Scope limited to regression + continuous attributes: "Classification + continuous attributes," "Regression + discrete attributes," Gaussian Processes, and feature-space projections are left for future work. Privacy-preserving scenarios (stripping identity features) are potential research directions.
Lack of integration with modern deep models: Most current ML systems are end-to-end neural networks. This method acts on kernel matrices; integration into deep models would require acting on intermediate representations with external kernels.
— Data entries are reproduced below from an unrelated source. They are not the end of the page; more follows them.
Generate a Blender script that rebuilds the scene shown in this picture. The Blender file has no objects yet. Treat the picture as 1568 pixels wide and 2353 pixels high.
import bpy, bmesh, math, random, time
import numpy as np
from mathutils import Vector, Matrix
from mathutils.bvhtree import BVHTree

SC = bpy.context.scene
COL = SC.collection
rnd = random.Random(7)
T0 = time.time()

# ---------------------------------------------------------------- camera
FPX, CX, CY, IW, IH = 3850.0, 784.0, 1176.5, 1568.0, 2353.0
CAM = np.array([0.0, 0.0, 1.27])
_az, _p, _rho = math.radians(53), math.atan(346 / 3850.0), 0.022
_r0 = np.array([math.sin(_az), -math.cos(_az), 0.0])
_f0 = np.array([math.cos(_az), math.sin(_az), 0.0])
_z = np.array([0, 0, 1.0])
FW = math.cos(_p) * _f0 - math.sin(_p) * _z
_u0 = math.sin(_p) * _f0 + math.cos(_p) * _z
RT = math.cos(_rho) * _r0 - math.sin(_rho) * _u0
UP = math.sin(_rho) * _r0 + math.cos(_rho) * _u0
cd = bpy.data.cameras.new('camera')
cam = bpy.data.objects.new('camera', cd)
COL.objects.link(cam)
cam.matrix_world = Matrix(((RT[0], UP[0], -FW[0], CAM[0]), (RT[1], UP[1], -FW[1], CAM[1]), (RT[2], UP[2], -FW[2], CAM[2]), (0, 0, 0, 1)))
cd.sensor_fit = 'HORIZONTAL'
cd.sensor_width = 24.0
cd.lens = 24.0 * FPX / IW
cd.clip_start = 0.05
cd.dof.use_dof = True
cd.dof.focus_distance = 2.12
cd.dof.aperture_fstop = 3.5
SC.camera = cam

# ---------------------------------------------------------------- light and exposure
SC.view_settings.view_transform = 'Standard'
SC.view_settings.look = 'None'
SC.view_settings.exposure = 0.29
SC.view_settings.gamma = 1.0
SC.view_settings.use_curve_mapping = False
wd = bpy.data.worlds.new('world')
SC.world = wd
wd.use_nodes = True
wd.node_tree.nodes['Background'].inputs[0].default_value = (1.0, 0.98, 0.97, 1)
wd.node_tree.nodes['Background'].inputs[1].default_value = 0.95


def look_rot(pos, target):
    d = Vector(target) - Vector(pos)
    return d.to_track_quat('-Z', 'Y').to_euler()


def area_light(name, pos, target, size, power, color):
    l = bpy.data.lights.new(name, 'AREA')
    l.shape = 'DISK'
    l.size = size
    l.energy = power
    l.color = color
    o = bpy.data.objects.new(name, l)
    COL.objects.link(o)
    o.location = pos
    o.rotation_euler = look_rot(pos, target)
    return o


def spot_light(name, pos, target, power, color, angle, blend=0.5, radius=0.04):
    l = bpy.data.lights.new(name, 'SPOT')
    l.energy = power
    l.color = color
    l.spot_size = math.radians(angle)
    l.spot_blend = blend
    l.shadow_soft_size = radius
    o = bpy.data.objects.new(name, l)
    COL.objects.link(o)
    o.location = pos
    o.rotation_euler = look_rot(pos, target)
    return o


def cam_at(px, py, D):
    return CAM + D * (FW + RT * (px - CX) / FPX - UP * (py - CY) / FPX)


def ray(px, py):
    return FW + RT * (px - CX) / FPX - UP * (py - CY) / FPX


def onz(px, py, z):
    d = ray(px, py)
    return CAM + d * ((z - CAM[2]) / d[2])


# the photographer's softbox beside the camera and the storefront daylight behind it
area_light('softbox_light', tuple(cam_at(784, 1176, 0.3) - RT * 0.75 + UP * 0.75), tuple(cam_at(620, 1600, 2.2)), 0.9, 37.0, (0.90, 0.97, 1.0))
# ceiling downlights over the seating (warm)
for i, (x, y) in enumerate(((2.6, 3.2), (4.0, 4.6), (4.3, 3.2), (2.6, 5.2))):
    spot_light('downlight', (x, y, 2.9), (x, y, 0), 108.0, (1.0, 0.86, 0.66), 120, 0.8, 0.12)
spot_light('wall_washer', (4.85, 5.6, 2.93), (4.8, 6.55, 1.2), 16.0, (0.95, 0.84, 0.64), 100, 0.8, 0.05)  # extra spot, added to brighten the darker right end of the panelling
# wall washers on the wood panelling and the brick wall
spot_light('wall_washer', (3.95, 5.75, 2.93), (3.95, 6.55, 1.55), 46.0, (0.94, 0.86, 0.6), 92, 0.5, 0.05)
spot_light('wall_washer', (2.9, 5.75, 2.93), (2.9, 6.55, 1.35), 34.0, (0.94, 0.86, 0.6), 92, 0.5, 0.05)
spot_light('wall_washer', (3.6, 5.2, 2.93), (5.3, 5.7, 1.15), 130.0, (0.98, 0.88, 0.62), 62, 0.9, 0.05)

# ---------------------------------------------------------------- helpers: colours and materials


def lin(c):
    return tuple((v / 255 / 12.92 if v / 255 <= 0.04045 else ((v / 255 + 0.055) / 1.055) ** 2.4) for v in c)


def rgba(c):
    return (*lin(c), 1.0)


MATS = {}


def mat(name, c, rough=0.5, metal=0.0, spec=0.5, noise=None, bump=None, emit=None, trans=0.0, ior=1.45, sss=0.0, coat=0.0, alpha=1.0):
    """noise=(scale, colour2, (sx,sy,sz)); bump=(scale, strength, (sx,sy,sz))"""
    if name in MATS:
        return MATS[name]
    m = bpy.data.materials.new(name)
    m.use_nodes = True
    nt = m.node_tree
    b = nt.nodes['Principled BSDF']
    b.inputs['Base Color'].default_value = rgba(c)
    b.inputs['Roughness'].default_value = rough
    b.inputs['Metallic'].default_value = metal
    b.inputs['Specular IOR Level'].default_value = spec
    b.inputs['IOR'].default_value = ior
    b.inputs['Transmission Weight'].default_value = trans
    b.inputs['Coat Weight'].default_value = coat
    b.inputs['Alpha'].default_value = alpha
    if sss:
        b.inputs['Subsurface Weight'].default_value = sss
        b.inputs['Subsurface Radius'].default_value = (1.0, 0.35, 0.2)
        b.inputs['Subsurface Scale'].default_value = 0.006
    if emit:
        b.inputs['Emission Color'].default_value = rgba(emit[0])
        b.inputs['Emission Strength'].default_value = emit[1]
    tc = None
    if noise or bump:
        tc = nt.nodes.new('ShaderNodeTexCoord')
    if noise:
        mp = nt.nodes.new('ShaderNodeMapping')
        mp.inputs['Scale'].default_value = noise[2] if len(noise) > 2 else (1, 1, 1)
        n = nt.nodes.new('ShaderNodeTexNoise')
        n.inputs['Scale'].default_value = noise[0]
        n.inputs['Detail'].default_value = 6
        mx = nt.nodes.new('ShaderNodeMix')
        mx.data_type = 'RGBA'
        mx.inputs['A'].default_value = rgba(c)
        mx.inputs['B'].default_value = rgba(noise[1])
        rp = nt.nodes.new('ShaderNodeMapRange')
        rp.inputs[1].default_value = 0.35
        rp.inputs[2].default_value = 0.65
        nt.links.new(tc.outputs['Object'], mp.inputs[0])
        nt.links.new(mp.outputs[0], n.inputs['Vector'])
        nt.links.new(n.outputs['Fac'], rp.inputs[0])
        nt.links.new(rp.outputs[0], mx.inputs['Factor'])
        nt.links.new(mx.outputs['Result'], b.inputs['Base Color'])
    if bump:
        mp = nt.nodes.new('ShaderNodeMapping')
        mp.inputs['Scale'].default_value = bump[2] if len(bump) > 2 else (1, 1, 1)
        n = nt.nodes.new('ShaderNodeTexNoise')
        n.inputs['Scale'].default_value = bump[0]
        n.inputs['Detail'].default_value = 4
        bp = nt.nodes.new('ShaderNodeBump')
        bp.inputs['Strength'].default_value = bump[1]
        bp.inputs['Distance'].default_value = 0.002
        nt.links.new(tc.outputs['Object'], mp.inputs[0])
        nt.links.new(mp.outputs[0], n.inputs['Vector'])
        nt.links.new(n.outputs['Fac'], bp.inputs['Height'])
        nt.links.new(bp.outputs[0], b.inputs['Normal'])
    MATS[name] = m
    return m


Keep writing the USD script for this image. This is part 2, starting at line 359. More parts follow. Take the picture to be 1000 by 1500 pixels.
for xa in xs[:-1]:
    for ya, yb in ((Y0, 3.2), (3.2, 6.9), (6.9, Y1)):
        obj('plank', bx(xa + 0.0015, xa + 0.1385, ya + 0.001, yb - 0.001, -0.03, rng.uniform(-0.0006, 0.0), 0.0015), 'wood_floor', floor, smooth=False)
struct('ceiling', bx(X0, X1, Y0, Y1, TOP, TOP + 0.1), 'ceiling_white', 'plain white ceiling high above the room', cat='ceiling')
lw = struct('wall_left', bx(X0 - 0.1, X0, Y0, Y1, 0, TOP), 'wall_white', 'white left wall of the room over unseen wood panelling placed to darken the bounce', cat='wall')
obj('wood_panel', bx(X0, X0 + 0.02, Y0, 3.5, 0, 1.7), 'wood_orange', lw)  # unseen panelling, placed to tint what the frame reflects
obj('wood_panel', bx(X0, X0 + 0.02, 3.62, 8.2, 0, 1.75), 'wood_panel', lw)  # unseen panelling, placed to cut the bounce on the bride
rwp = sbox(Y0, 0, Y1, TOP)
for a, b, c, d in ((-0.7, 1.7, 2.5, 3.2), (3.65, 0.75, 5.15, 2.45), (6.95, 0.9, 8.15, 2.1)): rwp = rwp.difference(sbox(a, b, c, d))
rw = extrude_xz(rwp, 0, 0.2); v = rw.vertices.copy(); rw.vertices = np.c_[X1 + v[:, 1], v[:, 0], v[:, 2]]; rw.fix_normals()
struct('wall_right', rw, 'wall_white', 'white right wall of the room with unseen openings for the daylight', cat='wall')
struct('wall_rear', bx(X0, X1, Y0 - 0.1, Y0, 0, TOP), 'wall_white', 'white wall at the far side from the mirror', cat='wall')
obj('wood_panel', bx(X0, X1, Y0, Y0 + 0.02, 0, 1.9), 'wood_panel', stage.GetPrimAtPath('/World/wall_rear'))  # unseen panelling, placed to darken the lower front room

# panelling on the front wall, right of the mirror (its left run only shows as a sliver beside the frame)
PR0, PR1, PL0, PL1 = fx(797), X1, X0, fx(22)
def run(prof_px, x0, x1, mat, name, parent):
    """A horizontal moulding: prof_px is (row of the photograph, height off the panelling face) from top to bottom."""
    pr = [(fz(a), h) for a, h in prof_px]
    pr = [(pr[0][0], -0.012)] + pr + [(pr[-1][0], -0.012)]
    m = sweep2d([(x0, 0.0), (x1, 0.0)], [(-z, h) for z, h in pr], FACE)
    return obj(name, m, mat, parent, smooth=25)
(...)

vs Ravfogel 2020 (INLP): Both share the "iterative direction finding + projection" logic. This paper extends the scope from linear models/embeddings to kernel feature spaces (including infinite-dimensional ones). The key addition is Theorem 3.2 compressing projection into a PSD-preserving kernel transformation for regression.
vs Pérez-Suay 2017 (KRR-FKL): Their work embeds HSIC independence into KRR optimization (the "loss modification" school). This paper belongs to the "preprocessing" school—metric-agnostic and compatible with SVR. While KRR-FKD is weaker than KRR-FKL, SVR-FKD outperforms most, showing the flexibility of the preprocessing paradigm.
vs Mary 2019 (NN-HGR): NN + HGR bound regularization is a strong baseline. Ours performs better on GDP/PF metrics and medium datasets, is training-gradient free, and does not require neural architecture selection.
vs Tan 2020 (GP fair subspace): Both involve subspace methods, but Tan finds alignment subspaces in the hypothesis space, whereas Ours projects directly on the data feature space, offering a more intuitive geometric interpretation.

Rating¶

Novelty: ⭐⭐⭐⭐ Solid "filling the gap" work extending INLP to kernels via closed-form PSD transformations.
Experimental Thoroughness: ⭐⭐⭐⭐ Extensive datasets, metrics, baselines, and ablations, though constrained by small dataset scales.
Writing Quality: ⭐⭐⭐⭐ Rigorous derivation and clear motivation regarding the real-world need for continuous fairness.
Value: ⭐⭐⭐⭐ Provides a pluggable, PSD-preserving, extensible tool for kernel-based continuous fairness, specifically valuable for SVR in anti-discrimination regression.